I am trying to simulate vortex rings in air, so I am in a very high Reynolds number regime (~10e5). I have read a couple papers where researchers were able to successfully model vortex rings in air using finite element analysis, specifically in COMSOL (see here: Dynamics of volcanic vortex rings - PMC). I have tried to recreate their setup and boundary conditions as faithfully as possible, however my results are not as expected. So I am wondering:
Is this the type of problem that can be solved using the FEniCS library? It is a complicated and a very turbulent system…

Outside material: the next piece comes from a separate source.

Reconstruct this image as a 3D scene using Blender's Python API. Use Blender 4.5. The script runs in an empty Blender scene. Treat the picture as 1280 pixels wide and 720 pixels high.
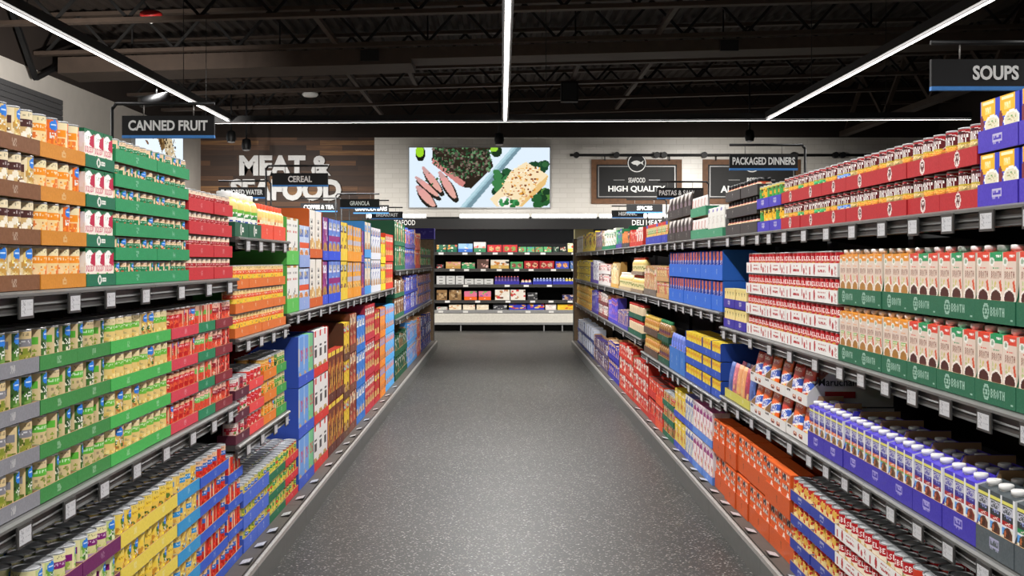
import bpy, math, random
import numpy as np
from mathutils import Vector, Matrix
random.seed(7)
S = bpy.context.scene
COL = S.collection
PI = math.pi
F, CX, CY, H = 1450.0, 627.0, 326.0, 1.4          # focal length in px, vanishing point, eye height
LX, RX = -1.13, 1.20                              # planes of the product fronts
def ly(px, X=LX): return F * X / (px - CX)        # how far along the aisle a mark on the left front plane is
def ry(px, X=RX): return F * X / (px - CX)

# ------------------------------------------------------------------ scene graph helpers
def tag(o, label=None, cat=None, group=None, kind=None):
    if label: o['label'] = label
    if cat: o['category'] = cat
    if group: o['group'] = group
    if kind: o['kind'] = kind
    return o
def link(name, data, parent=None, loc=None, rz=0.0):
    o = bpy.data.objects.new(name, data); COL.objects.link(o)
    if parent is not None: o.parent = parent
    if loc is not None: o.location = loc
    if rz: o.rotation_euler = (0, 0, rz)
    return o
def empty(name, label, cat, loc=(0, 0, 0), rz=0.0, group=None):
    return tag(link(name, None, None, loc, rz), label, cat, group)
def struct(name, me, loc=None):
    return tag(link(name, me, None, loc), kind='structure')

# ------------------------------------------------------------------ materials
def newmat(name):
    m = bpy.data.materials.new(name); m.use_nodes = True
    return m, m.node_tree, m.node_tree.nodes['Principled BSDF']
def lin(c):
    return tuple(((v / 255) / 12.92 if v / 255 <= .04045 else ((v / 255 + .055) / 1.055) ** 2.4) for v in c)
def plain(name, c, rough=.5, metal=0.0, var=.06, scale=30, spec=.4, emit=None, es=0):
    m, nt, b = newmat(name)
    c = lin(c)
    no = nt.nodes.new('ShaderNodeTexNoise'); no.inputs['Scale'].default_value = scale; no.inputs['Detail'].default_value = 3
    tc = nt.nodes.new('ShaderNodeTexCoord'); nt.links.new(tc.outputs['Object'], no.inputs['Vector'])
    r = nt.nodes.new('ShaderNodeValToRGB')
    r.color_ramp.elements[0].position = .3; r.color_ramp.elements[1].position = .7
    r.color_ramp.elements[0].color = (*[x * (1 - var) for x in c], 1)
    r.color_ramp.elements[1].color = (*[min(1, x * (1 + var)) for x in c], 1)
    nt.links.new(no.outputs['Fac'], r.inputs['Fac']); nt.links.new(r.outputs['Color'], b.inputs['Base Color'])
    b.inputs['Roughness'].default_value = rough; b.inputs['Metallic'].default_value = metal
    b.inputs['Specular IOR Level'].default_value = spec
    if emit:
        b.inputs['Emission Color'].default_value = (*lin(emit), 1); b.inputs['Emission Strength'].default_value = es
    return m
def printed(name, rough, spec):
    m, nt, b = newmat(name)
    a = nt.nodes.new('ShaderNodeAttribute'); a.attribute_name = 'Col'
    nt.links.new(a.outputs['Color'], b.inputs['Base Color'])
    no = nt.nodes.new('ShaderNodeTexNoise'); no.inputs['Scale'].default_value = 60
    mr = nt.nodes.new('ShaderNodeMapRange'); mr.inputs['To Min'].default_value = rough - .06; mr.inputs['To Max'].default_value = rough + .08
    nt.links.new(no.outputs['Fac'], mr.inputs['Value']); nt.links.new(mr.outputs['Result'], b.inputs['Roughness'])
    b.inputs['Specular IOR Level'].default_value = spec
    return m
M_PRINT = printed('printed_paper', .5, .3)
M_GLOSS = printed('glossy_print', .3, .45)
M_LID = plain('tinplate', (196, 198, 200), .42, .55, .08, 80)
M_SHELF = plain('shelf_grey', (68, 67, 65), .45, .25)
M_LIP = plain('shelf_lip', (112, 112, 109), .4, .3)
M_DARK = plain('gondola_back', (34, 33, 33), .7)
M_KERB = plain('kerb_grey', (105, 106, 103), .5)
M_RAIL = plain('rail_grey', (150, 146, 141), .4, .2)
M_DECK = plain('deck_brown_grey', (80, 74, 68), .6)
M_BLACK = plain('black_metal', (22, 22, 23), .5)
M_BOARD = plain('sign_black', (24, 24, 25), .6, 0, .05)
M_WHITE = plain('letter_white', (246, 246, 244), .5)
M_LETTER = plain('raised_letter', (214, 214, 214), .5)
M_BLUE = plain('sign_blue', (74, 140, 214), .5)
M_BROWN = plain('ceiling_brown', (46, 37, 31), .85, 0, .12, 4)
M_UPPER = plain('upper_wall_brown', (44, 35, 30), .9, 0, .1, 3)
M_JOIST = plain('joist_brown', (64, 51, 42), .7, 0, .12, 8)
M_JDARK = plain('joist_dark', (20, 18, 17), .8)
M_WALL = plain('painted_wall', (214, 208, 200), .8, 0, .03, 5)
M_PANEL = plain('end_panel_laminate', (146, 122, 94), .6, 0, .15, 20)
M_CASEWHITE = plain('case_white', (216, 212, 202), .45)
M_CASEGREY = plain('case_grey', (150, 150, 150), .4, .2)
M_FRAME = plain('frame_brown', (108, 74, 48), .6, 0, .2, 12)
M_VOID = plain('case_black', (9, 9, 10), .6, 0, .1, 20, .2)
M_RED = plain('alarm_red', (190, 40, 38), .5)
def lamp(name, es, c=(255, 250, 245)):
    m, nt, b = newmat(name)
    e = nt.nodes.new('ShaderNodeEmission'); e.inputs['Color'].default_value = (*lin(c), 1); e.inputs['Strength'].default_value = es
    nt.links.new(e.outputs[0], nt.nodes['Material Output'].inputs['Surface'])
    return m
M_LED = lamp('led_strip', 9)
M_LED2 = lamp('led_case', 9)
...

Your questions are very broad and therefore difficult to provide a precise answer. FEniCS is an open source generalised toolbox for the computation of FEM problems. This offers you precise control over every aspect of the finite element formulation, discretisation and its solution. However, this requires specialised knowledge of the user. Commercial packages typically offer some “black box” solvers which, due to their closed nature, make it difficult to know exactly what discretisation schemes are being employed.
There are many turbulence models and techniques for their discretisation. An appropriate choice depends on the continuum model, application, geometry and precision required. At a glance the work you cited appears to employ the k-\omega model with some component of streamline diffusion. This is reasonably straightforward to implement with FEniCS if you have experience with fluid dynamics and finite element methods.